An egg is an egg, what. (If you're cooking with 10 eggs and the recipe says 10 large eggs, maybe you actually need to adjust the number if you bought non-large ones for some reason. On the scale of a single egg the size difference is fairly trivial. Check out The Kitchn doing a whole lot of geeking out about it here).
We did add baking powder.
Since recipes suggest in fairly equal numbers the one true way of combining any two of the major ingredients above and then adding the third (or combining all three at once), we picked the steps at semi-random. With a stand mixer.

We also split the dough in half and added white chocolate chips to half of it. And 100mg of crushed vitamin B2 (diluted with a tsp of water into slurry, not filtered) to the other half.
Vitamin B2 looks fabulously radioactive and will turn a bottle of gin into a bottle of unsightly yellow sludge that looks really cool under the blacklights. But will it in a cookie?
Line a baking sheet with parchment and lubricate it, because that's never a bad plan.
Pre-heat the oven to 350.
The dough can be expected to make a dozen cookies. Portion them out accordingly onto the parchment with a spoon or a scoop or whatever. (Because the chips clearly did not belong, we opted for the "hand-roll a spoon-ful into a dough ball that actually stays together" method.)
All the recipes then said to press a fork into a dough ball in two directions to make a cross-hatch pattern. This is because peanut butter is dense and needs to be squished down to cook thoroughly. Our dough texture was sticky and the fork did not always come off cleanly. (Which suggests that one of the peanut butter choice camps was probably right.)

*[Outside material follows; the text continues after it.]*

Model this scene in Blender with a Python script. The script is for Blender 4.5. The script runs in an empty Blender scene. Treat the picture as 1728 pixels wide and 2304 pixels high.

Baking for 10 minutes was obviously not enough, but 15 turned out to be borderline too much - they didn't quite burn, but they were pretty close.
Take out, pop on cooling rack, collect after at least 10 minutes.

Verdict: dense, sweet and a bit oily. The chocolate chip ones provide a welcome texture break, making the notion of other additives tempting. (Walnut fragments might provide a good textural contrast.)
The glow-in-the-dark (left cookie) does not affect taste.... and also is obviously insufficient to make much difference under blacklights (although if one squints real hard one can maybe sometimes see the bright yellow specks unfiltered residue). Nor do baked white chocolate chips (right cookie).